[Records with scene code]
#####
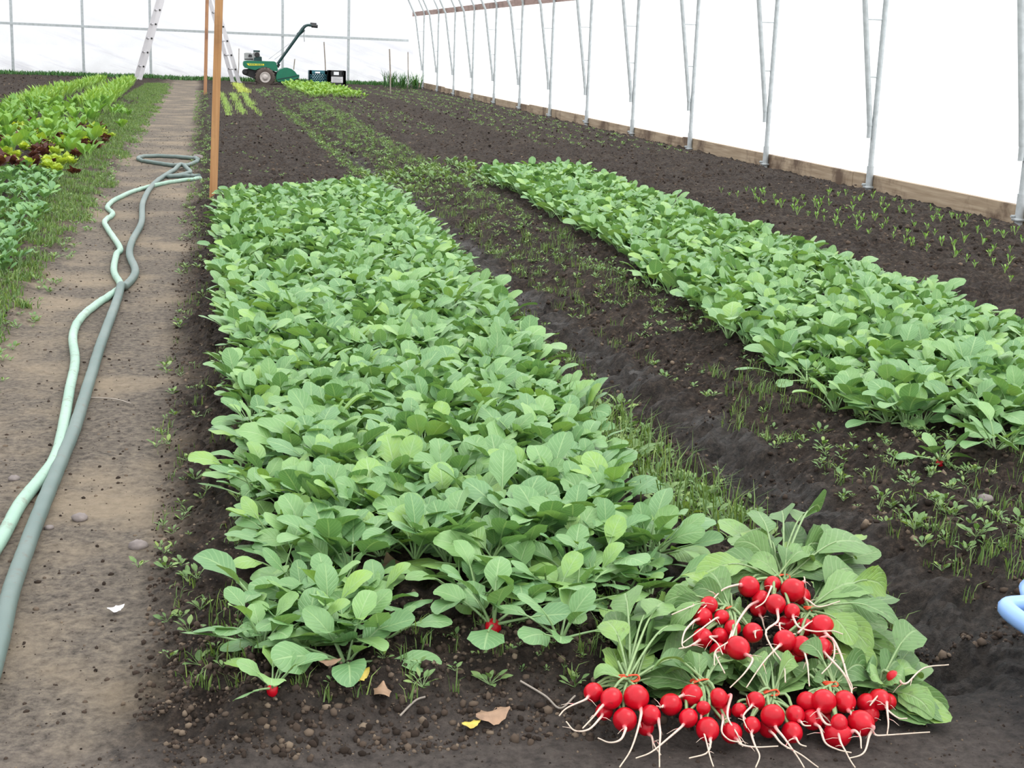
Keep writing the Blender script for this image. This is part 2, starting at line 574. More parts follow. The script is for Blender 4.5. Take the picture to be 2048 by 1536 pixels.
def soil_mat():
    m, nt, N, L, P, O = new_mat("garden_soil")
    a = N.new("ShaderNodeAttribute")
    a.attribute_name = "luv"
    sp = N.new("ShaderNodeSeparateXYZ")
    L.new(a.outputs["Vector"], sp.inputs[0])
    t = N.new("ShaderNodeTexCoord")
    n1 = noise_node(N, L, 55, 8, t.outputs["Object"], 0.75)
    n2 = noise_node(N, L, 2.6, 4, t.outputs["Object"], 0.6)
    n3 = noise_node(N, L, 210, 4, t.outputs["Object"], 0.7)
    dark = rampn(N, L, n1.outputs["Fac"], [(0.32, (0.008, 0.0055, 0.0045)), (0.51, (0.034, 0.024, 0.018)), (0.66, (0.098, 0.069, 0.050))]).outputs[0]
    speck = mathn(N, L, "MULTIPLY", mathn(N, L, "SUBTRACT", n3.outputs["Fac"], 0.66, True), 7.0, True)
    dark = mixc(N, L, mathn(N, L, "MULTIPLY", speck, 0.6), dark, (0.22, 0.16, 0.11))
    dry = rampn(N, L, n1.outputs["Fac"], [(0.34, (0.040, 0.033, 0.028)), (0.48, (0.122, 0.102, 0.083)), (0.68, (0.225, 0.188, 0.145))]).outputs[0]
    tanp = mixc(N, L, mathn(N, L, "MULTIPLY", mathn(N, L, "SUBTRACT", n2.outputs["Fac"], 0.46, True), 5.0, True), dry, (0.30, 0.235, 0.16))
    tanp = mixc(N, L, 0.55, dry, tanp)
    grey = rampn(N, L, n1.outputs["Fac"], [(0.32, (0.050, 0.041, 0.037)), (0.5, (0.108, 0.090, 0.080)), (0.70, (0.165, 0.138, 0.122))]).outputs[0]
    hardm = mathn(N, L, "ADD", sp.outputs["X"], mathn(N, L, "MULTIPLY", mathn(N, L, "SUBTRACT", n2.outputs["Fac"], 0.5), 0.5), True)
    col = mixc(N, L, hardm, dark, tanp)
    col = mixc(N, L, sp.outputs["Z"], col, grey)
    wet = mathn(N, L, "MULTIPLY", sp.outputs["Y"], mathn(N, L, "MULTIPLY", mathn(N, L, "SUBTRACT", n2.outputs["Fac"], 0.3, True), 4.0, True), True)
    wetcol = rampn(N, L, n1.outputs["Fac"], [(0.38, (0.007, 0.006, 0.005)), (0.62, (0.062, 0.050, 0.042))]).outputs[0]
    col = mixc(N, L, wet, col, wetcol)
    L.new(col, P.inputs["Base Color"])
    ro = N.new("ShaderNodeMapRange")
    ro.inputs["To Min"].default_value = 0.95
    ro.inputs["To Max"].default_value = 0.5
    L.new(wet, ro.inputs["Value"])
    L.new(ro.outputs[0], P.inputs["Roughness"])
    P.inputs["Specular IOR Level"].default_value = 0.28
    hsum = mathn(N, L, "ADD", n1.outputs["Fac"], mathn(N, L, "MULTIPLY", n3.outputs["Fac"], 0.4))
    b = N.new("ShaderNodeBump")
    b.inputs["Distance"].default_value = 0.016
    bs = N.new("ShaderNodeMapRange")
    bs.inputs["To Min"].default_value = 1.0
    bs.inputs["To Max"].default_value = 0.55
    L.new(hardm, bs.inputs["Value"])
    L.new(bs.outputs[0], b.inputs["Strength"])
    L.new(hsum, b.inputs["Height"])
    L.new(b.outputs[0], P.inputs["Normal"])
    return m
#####
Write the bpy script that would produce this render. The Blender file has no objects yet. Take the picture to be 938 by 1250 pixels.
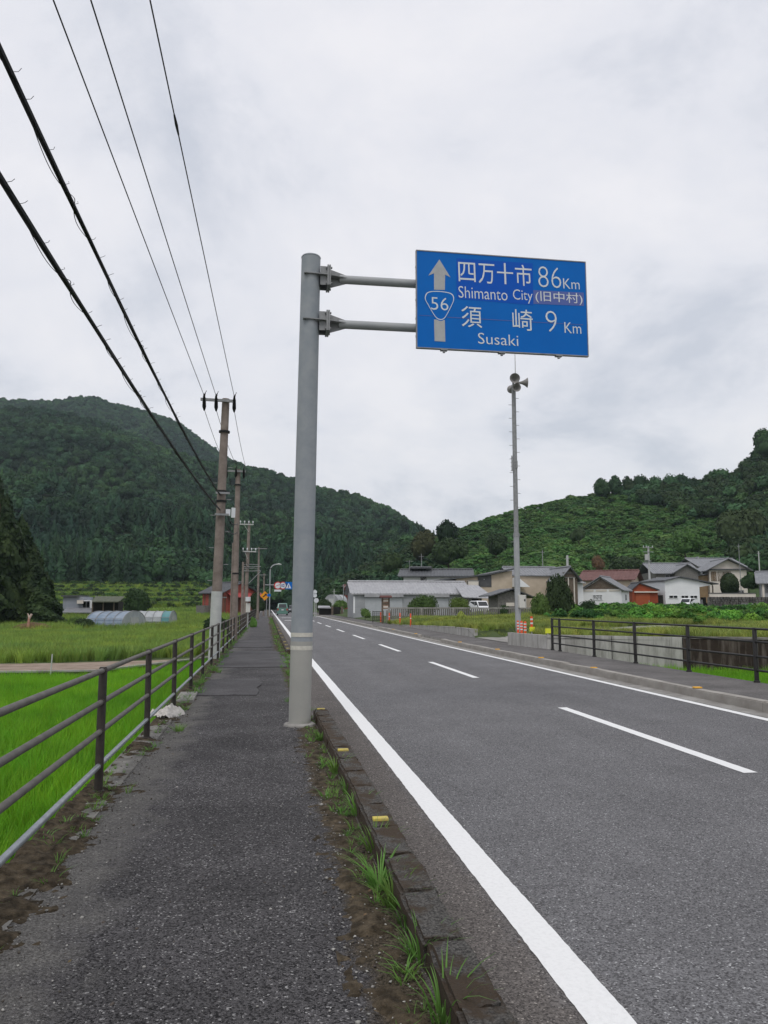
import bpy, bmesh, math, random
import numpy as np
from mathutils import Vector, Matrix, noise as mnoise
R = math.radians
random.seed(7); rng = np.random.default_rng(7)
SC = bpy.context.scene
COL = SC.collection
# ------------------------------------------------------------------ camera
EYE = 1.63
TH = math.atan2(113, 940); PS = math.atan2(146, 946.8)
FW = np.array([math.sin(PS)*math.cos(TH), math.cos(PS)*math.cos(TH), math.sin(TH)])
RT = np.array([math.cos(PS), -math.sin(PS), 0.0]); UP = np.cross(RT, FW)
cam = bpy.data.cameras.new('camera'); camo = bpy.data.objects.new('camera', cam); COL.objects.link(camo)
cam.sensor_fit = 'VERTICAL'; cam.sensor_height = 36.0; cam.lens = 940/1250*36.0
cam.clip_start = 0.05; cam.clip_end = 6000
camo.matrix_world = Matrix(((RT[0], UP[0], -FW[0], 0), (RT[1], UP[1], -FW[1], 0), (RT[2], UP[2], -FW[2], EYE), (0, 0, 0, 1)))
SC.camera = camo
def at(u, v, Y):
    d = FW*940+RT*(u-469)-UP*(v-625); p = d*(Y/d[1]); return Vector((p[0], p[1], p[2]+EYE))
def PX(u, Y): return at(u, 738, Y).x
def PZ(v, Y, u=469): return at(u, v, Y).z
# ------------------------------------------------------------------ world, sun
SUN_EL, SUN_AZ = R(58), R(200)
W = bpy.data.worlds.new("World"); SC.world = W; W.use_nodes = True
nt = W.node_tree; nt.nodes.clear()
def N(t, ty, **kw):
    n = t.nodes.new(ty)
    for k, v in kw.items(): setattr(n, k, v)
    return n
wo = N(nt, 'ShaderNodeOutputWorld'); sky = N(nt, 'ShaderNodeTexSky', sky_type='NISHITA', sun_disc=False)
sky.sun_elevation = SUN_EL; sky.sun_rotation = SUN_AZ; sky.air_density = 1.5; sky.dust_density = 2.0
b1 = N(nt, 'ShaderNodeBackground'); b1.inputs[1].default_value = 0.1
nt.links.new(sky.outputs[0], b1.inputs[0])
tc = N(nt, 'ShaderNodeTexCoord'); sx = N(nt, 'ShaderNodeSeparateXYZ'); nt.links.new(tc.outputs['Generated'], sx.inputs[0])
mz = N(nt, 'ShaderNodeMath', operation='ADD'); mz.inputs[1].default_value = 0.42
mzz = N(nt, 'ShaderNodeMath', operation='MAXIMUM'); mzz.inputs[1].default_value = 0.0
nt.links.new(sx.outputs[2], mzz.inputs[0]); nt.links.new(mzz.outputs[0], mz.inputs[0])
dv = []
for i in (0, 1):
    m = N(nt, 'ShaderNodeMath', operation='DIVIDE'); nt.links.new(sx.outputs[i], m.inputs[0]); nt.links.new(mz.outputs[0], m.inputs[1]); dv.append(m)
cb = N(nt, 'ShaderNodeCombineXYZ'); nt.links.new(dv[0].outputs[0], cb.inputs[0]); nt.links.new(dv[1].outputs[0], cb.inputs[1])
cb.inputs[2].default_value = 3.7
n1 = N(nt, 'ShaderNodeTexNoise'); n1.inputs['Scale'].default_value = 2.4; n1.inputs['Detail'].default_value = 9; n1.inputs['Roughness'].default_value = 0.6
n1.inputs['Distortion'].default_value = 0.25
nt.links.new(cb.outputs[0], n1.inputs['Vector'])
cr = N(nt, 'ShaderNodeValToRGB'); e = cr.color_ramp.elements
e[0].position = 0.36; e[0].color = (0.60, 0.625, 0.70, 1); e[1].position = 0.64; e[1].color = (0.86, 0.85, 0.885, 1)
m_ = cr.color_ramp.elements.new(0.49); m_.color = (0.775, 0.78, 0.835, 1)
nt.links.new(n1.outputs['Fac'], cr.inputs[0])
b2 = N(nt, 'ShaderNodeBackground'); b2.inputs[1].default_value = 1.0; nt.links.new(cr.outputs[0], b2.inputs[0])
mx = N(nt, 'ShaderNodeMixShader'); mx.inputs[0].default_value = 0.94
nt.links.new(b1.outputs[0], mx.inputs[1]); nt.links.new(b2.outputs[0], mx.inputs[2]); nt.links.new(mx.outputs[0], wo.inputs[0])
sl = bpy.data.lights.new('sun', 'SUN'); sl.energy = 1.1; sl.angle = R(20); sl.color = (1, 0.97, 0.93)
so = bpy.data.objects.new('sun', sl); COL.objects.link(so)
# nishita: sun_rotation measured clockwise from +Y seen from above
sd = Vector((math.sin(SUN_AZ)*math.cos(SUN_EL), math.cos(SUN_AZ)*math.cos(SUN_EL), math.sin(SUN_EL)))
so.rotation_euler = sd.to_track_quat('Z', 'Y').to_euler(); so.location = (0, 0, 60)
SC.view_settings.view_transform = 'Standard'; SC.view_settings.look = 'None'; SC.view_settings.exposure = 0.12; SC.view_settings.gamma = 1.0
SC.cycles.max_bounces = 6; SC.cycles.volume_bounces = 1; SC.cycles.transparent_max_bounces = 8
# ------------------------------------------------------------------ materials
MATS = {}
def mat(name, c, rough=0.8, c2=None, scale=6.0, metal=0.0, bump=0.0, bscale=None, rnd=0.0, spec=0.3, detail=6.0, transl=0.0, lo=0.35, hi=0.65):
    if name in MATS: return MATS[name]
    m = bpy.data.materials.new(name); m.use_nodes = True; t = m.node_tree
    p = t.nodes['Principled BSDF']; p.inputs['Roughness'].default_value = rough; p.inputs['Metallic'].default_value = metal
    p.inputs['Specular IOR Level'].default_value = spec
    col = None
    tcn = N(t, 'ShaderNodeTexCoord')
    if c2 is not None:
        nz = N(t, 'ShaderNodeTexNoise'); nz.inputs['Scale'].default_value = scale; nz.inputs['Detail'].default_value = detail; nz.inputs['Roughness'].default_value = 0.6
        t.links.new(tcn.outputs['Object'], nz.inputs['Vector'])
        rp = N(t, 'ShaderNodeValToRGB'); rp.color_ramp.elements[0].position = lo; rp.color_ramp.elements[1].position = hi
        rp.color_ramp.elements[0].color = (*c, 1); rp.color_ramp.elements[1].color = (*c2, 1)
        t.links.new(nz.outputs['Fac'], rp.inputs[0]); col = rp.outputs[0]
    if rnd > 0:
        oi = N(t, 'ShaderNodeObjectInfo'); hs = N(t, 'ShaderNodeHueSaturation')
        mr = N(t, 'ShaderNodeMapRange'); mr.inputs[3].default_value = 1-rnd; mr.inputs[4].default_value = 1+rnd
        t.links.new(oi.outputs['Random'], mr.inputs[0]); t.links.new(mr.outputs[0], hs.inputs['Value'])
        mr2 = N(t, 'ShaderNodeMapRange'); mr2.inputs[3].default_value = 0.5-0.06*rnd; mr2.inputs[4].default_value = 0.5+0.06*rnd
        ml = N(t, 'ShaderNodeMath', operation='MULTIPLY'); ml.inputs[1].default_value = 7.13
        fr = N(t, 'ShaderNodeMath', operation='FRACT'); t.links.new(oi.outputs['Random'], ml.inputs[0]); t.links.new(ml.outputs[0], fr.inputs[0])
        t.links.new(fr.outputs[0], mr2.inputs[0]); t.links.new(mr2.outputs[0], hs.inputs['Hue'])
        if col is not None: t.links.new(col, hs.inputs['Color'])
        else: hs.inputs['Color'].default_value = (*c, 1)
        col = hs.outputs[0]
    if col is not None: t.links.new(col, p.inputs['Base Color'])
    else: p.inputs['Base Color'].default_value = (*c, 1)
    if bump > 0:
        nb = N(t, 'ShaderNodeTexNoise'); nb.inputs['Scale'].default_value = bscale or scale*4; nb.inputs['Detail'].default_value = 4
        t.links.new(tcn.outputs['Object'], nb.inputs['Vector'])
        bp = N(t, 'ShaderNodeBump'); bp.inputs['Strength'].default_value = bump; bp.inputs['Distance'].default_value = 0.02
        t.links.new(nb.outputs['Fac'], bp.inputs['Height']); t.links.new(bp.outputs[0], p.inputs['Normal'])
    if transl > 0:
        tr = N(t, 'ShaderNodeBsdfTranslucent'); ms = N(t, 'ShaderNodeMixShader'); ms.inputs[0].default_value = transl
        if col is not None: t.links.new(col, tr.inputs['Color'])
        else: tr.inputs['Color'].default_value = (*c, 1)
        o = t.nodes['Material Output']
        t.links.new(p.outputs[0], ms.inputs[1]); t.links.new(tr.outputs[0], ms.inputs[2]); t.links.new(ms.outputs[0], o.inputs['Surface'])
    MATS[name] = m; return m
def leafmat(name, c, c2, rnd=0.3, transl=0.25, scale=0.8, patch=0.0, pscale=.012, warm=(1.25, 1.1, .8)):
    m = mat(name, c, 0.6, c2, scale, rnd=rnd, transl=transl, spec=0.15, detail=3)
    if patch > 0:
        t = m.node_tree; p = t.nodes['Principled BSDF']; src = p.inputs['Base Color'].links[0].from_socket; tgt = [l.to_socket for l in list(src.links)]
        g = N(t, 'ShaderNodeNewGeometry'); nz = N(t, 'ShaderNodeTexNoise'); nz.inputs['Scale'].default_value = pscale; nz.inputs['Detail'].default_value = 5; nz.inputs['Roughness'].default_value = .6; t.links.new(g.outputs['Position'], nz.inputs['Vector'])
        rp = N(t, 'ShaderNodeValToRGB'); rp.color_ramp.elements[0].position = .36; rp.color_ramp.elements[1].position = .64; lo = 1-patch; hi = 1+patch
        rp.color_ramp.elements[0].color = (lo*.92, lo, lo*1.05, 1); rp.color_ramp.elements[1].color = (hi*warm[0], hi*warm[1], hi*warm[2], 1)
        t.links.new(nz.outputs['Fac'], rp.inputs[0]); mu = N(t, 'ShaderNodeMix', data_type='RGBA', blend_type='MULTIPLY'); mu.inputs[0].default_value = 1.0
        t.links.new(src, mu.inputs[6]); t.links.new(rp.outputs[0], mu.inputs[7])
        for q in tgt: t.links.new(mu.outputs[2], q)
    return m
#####
In the entries above, locate every line with the word "picture" and copy it.

● ANSWER TO THIS TASK:
Keep writing the Blender script for this image. This is part 2, starting at line 574. More parts follow. The script is for Blender 4.5. Take the picture to be 2048 by 1536 pixels.
Write the bpy script that would produce this render. The Blender file has no objects yet. Take the picture to be 938 by 1250 pixels.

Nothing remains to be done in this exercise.